Wirtschaftliches Selbstbestimmungsrecht kein Schutzzweck
Der Kläger wolle vielmehr als verletztes Schutzgut sein wirtschaftliches Selbstbestimmungsrecht geltend machen, so der BGH, wozu der Schutz von Käufer:innen vor dem Abschluss eines (so wie hier: ungewollten) Vertrags zähle. Der Kläger habe vorgebracht, davor durch die Bundesrepublik Deutschland nicht geschützt zu sein. Doch dieses Interesse unterfalle nicht dem Schutzzweck der Richtlinie (RL 2007/46/EG). Die Pflichten der Typengenehmigungsbehörde seien auch in sachlicher Hinsicht weiter entfernt als der entsprechende Fahrzeughersteller.
Aufgrund dieser Erwägungen sei eine Vorlage an den EuGH im Rahmen eines Vorabentscheidungsverfahren gemäß Art. 267 AEUV auch entbehrlich.
Nichtzulassungsbeschwerde in Praxis überwiegend
Im Ergebnis hat der BGH die zulässige Nichtzulassungsbeschwerde als unbegründet angesehen und zurückgewiesen. In dem Beschluss heißt es:
Die Revision war nicht wegen grundsätzlicher Bedeutung gemäß § 543 II Nr. 1 ZPO […] zuzulassen.

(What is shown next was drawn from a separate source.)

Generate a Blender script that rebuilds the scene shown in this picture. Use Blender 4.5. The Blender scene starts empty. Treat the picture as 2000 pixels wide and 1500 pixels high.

Die Frage nach der zulässigen Revision ist der Kern dieses Rechtsmittels. Denn Zweck der Nichtzulassungsbeschwerde (§ 544 ZPO) ist es, die Durchführung eines Revisionsverfahrens zu erreichen, obwohl eine solche vom Berufungsgericht nicht zugelassen wurde. Über sie entscheidet der BGH im Beschlusswege. Und nach Angaben des Karlsruher Gerichts bilden die Nichtzulassungsbeschwerdeverfahren den ganz überwiegenden Anteil der zivilrechtlichen Verfahren vor dem BGH.